No. 196.
Mr. Evarts
to Mr. Welsh.
Department
of State,
Washington, November 8,
1878.
No. 173.]
Sir: The question of the payment of the amount
awarded by the Halifax commission is still held under consideration, and may
be till the last moment. You will receive timely instructions by telegraph
for your guidance in any aspect of the matter which may be presented.

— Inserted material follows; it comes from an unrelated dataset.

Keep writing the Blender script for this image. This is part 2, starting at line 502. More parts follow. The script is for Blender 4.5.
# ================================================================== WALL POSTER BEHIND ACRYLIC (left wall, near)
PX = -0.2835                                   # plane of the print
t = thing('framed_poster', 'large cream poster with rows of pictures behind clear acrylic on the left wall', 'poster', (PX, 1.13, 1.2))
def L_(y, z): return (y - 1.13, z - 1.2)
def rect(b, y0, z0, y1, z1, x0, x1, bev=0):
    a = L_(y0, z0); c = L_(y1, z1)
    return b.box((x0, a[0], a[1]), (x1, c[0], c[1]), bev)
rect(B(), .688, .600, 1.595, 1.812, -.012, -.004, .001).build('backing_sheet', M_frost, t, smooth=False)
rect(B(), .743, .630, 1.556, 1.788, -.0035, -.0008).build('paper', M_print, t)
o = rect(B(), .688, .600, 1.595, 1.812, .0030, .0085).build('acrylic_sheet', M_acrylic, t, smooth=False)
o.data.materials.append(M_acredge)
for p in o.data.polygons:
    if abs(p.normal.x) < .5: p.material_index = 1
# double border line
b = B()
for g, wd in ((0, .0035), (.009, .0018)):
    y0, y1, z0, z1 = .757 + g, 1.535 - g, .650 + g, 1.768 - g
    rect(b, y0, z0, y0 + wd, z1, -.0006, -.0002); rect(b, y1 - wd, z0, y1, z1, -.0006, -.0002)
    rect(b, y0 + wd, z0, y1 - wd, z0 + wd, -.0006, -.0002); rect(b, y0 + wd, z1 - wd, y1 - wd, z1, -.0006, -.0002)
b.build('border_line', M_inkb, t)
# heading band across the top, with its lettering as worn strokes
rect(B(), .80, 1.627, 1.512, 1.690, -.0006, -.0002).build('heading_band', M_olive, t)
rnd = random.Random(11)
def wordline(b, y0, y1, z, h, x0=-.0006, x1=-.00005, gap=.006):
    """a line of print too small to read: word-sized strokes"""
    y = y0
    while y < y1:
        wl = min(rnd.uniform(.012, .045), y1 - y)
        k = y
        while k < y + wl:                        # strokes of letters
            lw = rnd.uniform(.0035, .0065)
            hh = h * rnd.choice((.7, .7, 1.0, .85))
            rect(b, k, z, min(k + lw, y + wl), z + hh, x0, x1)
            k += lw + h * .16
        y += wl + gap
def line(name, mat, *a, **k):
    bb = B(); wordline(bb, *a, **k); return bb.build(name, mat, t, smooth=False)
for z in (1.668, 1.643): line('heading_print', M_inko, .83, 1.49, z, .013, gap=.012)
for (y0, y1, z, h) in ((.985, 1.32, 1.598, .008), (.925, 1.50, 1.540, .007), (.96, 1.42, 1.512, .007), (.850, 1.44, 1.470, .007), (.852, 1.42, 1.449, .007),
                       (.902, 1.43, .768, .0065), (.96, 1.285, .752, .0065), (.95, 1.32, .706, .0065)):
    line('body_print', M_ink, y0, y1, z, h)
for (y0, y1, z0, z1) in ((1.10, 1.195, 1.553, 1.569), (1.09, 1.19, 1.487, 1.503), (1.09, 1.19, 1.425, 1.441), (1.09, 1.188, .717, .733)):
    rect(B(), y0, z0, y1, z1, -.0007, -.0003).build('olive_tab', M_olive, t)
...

In the mean time it is not foreseen that the payment, if finally resolved on
by this government, could under any circumstances be properly made, without
being accompanied by a formal notice of the grounds upon which the payment
is made, without any change of views on our part respecting the award and
the positions this government has assumed in its correspondence with the
British Government on the subject.
I therefore inclose a form of notice and protest, with which you will
accompany the payment of the money should you be instructed to make such
payment.
I am, &c.,
[Page 316]
[Inclosure in No. 173.]
Form of notice referred to.
My Lord: I have been instructed by the
President of the United States to tender to Her Majesty’s Government the
sum of $5,500,000 in gold coin, this being the sum named by the two
concurring members of the Fisheries Commission (lately sitting at
Halifax under authority imparted thereto by the treaty of Washington) to
be paid by the Government of the United States to the Government of Her
Britannic Majesty.
I am also instructed by the President to say that such payment is made
upon the ground that the Government of the United States desires to
place the maintenance of good faith in treaties and the security and
value, of arbitration between nations above all questions in its
relations with Her Britannic Majesty’s Government as with all other
governments.
Under this motive the Government of the United States decides to separate
the question of withholding payment from the considerations touching the
obligation of this payment, which have been presented to Her Majesty’s
Government in correspondence, and which it reserves and insists
upon.
I am, besides, instructed by the President to say that the Government of
the United States deems it of the greatest importance to the common and
friendly interests of the two governments in all future treatment of any
questions relating to the North American fisheries, that Her Britannic
Majesty’s Government should be distinctly advised that the Government of
the United States cannot accept the result of the Halifax commission as
furnishing any just measure of the value of a participation by our
citizens in the inshore fisheries of the British provinces; and it
protests against the actual payment now made being considered by Her
Majesty’s Government as in any sense an acquiescence in such measure or
as warranting any inference to that effect.